Decydenci polityczni z Europy pracujący nad kolejną perspektywą UE borykają się z podobnymi dylematami: czy środki z Funduszu Spójności powinno się wykorzystać w celu promowania wykorzystania przestrzeni w sposób efektywny, czy raczej równościowy? Przykładem efektywności jest właśnie Nowy Jork, z dużą liczbą firm usytuowanych na doskonale skomunikowanym obszarze geograficznym. Koncentracja wywołuje efekty synergii, a synergia sprzyja wzrostowi gospodarczemu. Z kolei koncepcja równościowa (a właściwie jej brak) przywodzi na myśl stan Missisipi, w którym ludzi jest więcej niż możliwości, a warunki gospodarczej ulegają stopniowej degradacji z powodu braku środków na inwestycje.
Oczywiście „dobra" odpowiedź mieści się gdzieś pomiędzy tymi dwoma biegunami.
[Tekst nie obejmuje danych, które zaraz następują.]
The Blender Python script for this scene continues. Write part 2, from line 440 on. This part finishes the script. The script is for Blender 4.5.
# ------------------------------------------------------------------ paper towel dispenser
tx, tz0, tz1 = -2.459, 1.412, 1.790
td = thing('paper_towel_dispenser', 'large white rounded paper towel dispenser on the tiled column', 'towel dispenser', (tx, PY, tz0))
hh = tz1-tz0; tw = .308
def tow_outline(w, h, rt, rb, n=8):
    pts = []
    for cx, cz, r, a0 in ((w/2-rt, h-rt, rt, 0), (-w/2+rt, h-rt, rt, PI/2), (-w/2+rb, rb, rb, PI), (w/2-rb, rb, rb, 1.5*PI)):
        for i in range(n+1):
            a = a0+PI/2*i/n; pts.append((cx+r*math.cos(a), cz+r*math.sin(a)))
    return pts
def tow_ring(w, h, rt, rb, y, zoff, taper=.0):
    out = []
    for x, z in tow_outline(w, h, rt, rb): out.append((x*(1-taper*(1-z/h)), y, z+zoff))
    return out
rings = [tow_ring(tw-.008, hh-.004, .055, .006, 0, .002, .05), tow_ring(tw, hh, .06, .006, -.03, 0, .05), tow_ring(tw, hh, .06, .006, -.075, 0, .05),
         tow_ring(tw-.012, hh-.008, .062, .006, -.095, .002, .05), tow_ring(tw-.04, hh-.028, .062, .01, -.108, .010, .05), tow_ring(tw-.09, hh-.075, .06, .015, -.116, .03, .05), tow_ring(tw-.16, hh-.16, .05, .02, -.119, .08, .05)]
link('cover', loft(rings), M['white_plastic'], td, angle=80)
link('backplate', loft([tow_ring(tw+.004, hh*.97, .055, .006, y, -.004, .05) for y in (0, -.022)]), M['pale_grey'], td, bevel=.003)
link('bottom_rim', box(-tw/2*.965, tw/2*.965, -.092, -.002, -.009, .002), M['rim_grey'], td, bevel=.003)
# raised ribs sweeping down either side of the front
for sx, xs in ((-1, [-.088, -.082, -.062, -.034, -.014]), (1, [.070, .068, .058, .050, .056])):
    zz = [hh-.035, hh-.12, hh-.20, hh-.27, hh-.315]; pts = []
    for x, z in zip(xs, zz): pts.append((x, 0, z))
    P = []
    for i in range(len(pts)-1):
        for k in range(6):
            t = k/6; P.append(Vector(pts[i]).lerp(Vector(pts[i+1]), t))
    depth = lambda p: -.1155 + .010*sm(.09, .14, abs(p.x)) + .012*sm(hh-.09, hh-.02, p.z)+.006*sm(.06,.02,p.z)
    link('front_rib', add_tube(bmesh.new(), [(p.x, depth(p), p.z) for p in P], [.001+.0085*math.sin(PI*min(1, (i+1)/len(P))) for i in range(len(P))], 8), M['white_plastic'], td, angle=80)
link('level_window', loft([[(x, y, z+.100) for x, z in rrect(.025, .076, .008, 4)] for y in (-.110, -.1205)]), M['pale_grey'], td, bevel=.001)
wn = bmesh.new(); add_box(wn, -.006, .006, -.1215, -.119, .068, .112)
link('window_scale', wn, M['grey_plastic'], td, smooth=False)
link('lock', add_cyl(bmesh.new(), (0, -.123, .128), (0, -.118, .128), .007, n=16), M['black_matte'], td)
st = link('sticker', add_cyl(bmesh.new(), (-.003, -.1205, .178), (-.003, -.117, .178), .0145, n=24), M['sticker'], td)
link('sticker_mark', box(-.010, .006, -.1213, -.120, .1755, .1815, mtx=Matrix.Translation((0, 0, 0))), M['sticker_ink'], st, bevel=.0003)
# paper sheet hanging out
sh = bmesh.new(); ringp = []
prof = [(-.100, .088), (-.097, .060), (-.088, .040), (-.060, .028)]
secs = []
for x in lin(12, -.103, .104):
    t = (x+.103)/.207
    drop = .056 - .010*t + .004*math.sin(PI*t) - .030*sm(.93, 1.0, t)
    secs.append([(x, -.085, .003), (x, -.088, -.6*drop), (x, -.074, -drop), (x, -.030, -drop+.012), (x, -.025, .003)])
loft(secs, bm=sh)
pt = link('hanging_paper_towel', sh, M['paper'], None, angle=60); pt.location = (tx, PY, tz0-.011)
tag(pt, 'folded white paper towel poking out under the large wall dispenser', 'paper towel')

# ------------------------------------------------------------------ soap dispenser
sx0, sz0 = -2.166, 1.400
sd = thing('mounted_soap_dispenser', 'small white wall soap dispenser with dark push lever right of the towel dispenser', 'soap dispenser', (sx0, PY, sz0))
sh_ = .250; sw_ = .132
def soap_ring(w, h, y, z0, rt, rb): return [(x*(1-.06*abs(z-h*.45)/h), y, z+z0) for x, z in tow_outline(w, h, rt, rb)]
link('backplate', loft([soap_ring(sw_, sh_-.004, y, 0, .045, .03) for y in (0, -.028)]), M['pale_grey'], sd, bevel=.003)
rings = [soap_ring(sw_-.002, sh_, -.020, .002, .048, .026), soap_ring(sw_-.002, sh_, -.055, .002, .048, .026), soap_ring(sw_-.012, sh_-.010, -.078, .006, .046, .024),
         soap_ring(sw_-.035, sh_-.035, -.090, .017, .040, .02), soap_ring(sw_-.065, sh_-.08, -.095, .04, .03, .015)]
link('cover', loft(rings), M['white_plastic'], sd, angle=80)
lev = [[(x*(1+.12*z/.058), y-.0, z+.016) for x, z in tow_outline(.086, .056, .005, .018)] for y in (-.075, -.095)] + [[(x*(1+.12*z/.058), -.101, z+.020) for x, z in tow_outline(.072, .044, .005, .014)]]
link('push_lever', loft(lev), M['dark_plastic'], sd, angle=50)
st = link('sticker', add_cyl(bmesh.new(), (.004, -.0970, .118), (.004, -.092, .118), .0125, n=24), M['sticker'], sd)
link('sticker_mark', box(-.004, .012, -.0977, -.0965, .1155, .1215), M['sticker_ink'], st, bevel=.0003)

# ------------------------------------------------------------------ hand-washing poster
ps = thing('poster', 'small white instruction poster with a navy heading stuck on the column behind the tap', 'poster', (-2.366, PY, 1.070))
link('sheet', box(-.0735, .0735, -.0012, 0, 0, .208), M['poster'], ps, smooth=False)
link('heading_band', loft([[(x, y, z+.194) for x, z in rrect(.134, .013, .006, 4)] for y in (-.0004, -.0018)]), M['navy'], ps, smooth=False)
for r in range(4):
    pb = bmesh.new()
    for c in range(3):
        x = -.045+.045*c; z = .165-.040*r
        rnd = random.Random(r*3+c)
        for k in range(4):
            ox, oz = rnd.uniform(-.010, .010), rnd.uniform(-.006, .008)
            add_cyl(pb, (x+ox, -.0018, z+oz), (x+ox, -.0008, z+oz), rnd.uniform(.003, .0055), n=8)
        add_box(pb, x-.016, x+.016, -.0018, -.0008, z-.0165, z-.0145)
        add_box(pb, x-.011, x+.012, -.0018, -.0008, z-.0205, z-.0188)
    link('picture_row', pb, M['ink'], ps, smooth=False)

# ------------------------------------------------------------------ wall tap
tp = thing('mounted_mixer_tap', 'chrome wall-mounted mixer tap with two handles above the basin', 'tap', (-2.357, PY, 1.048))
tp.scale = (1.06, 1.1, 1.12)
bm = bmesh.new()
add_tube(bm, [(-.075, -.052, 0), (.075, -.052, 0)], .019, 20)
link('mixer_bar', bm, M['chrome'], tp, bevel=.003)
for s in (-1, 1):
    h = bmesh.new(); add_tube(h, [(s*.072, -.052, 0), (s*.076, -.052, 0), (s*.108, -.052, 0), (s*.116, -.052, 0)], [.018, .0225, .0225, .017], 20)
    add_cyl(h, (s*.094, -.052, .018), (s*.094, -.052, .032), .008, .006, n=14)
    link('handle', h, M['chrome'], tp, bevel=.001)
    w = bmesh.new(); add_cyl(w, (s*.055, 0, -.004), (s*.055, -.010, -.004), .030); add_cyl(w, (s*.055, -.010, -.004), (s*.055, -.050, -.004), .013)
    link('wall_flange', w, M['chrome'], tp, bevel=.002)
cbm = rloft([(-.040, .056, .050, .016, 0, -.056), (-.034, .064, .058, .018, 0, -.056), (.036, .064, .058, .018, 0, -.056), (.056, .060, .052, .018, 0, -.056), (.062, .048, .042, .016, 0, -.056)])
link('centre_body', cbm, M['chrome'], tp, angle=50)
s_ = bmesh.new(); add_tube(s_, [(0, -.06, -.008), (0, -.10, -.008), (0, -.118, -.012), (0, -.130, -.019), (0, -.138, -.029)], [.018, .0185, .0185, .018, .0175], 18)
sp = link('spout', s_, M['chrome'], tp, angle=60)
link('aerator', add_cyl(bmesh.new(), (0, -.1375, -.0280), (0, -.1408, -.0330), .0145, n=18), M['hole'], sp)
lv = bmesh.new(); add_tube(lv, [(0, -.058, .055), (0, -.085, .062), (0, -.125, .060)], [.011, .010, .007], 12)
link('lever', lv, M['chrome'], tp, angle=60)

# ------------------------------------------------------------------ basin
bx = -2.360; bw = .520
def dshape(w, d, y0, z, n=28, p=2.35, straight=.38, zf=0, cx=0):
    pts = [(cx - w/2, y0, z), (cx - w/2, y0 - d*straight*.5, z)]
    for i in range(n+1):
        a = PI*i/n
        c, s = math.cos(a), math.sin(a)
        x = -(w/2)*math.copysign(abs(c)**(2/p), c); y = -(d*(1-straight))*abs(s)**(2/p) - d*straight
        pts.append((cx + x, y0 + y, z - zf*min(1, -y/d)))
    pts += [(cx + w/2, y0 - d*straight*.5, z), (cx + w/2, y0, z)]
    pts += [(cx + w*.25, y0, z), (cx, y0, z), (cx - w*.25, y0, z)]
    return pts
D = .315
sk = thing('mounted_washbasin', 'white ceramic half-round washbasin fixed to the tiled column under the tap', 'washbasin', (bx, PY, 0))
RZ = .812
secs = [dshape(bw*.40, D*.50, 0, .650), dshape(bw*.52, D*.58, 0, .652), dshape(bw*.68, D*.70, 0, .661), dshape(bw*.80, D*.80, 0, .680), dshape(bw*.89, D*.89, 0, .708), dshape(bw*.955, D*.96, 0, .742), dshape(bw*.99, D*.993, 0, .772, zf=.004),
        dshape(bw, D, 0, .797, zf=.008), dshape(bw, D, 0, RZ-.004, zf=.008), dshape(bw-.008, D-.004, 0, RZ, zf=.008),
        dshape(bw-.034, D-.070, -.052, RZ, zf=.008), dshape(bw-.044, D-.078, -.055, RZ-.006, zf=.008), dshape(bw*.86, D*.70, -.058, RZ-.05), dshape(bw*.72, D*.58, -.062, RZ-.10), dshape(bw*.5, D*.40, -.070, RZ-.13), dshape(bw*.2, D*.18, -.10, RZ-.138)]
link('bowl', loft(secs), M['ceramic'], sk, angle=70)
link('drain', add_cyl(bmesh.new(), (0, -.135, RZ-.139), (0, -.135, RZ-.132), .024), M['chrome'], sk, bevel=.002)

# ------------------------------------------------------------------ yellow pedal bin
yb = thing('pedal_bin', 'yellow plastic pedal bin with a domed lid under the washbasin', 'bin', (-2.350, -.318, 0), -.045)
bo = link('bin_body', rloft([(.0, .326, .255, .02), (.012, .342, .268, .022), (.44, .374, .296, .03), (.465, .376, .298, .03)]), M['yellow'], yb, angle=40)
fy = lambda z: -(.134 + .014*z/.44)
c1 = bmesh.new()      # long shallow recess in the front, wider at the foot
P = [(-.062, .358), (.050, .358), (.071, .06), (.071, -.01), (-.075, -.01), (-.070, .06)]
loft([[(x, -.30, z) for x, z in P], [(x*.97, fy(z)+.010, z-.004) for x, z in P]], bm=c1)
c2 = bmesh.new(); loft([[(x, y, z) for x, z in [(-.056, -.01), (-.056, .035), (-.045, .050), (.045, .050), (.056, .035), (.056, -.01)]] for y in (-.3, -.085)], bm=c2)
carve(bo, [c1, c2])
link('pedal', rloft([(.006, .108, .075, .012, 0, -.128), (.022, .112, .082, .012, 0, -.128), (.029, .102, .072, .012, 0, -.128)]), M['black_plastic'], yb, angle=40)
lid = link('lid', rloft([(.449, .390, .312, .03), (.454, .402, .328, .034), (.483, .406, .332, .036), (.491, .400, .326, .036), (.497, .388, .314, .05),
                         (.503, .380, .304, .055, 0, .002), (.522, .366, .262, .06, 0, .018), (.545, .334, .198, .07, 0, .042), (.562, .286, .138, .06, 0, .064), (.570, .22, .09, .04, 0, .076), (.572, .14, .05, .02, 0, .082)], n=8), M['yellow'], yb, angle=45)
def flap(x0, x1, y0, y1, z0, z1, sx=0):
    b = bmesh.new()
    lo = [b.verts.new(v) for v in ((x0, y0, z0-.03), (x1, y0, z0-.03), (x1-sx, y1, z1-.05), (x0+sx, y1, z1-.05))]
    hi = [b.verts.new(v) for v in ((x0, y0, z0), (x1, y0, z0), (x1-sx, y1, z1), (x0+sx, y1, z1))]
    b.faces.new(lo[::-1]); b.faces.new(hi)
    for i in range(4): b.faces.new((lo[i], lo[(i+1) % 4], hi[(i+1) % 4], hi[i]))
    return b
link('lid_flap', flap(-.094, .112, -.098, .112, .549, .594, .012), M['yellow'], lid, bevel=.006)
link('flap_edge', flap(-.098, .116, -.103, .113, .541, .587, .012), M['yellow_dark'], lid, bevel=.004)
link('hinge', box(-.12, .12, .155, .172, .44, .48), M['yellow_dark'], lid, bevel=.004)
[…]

Istnieje potrzeba zarówno tworzenia, jak i redystrybucji bogactwa. I to właśnie obserwujemy przez dwie ostatnie dekady: okazuje się, że Unia Europejska stanowi niezwykle skuteczną „maszynę konwergencji", która sprawia, że uboższe regiony stopniowo doganiają te zamożniejsze. Lecz przecież Europa jest teraz pogrążona w kryzysie. Czy w związku z tym nie należałoby zmienić podejścia do wykorzystania środków z Funduszu Spójności?
Odpowiedź jest prosta: Fundusz Spójności należy wykorzystywać w sposób sprzyjający realizacji priorytetów, jakie Europa przyjęła w krótkim i średnim okresie. Nie pytaj, co Europa może zrobić dla regionów, lecz co regiony mogą zrobić dla Europy – i dla swoich mieszkańców.
Jeżeli chodzi o priorytet w krótkim okresie, jest nim ponowne pobudzenie czynników wzrostu gospodarczego. W epoce kryzysu regionalne polityki rozwoju powinny dążyć do maksymalizacji wzrostu gospodarczego, a nie do wyrównywania aktywności gospodarczej pomiędzy regionami. Innymi słowy, trzeba wspierać siły rynkowe, a nie zmuszać je do przenoszenia aktywności na nasze tereny „Missisipi". Trzeba zwiększać efektywność przestrzenną, nawet gdyby miało się to odbywać kosztem równości. Regiony wiodące powinny wspierać innowacyjność i koncentrację produkcji, natomiast regiony pozostające w tyle powinny dbać o utrzymanie solidnej infrastruktury społecznej i wyposażyć swoich mieszkańców w narzędzia potrzebne do zdobycia pracy, niezależnie od tego, gdzie można ją znaleźć. W przypadku Polski większość regionów mieści się gdzieś pomiędzy tymi dwoma biegunami: regiony muszą znaleźć „złoty środek" na styku dwóch koncepcji.
Z kolei w średnim okresie Europa potrzebuje większej mobilności na rynku pracy. Teoria ekonomii uczy, że żadna unia walutowa nie odniesie sukcesu i nie będzie odporna na wstrząsy bez mobilności na rynku pracy. W Stanach Zjednoczonych mieszkańcy Missisipi wyjeżdżają do Nowego Jorku w poszukiwaniu nowych możliwości (dzięki czemu zamiast powiększać grono bezrobotnych mogą wysyłać pieniądze starzejącym się rodzicom). Wstrząsy gospodarcze są łatwiejsze do zniesienia, gdy ludzie mogą się przenosić tam, gdzie mają szansę na lepsze życie. Tymczasem polityka rozwoju regionalnego w Europie często zmierza w przeciwnym kierunku dążąc do tego, aby ludzie pozostawali w jednym miejscu. Jest to podejście nieproduktywne z punktu widzenia przyszłości UE. Należy się raczej skoncentrować na odpowiednim wyważeniu działań, aby zachować niezbędną mobilność na rynku pracy, a jednocześnie zapewnić tym, którzy zostają, wystarczające możliwości.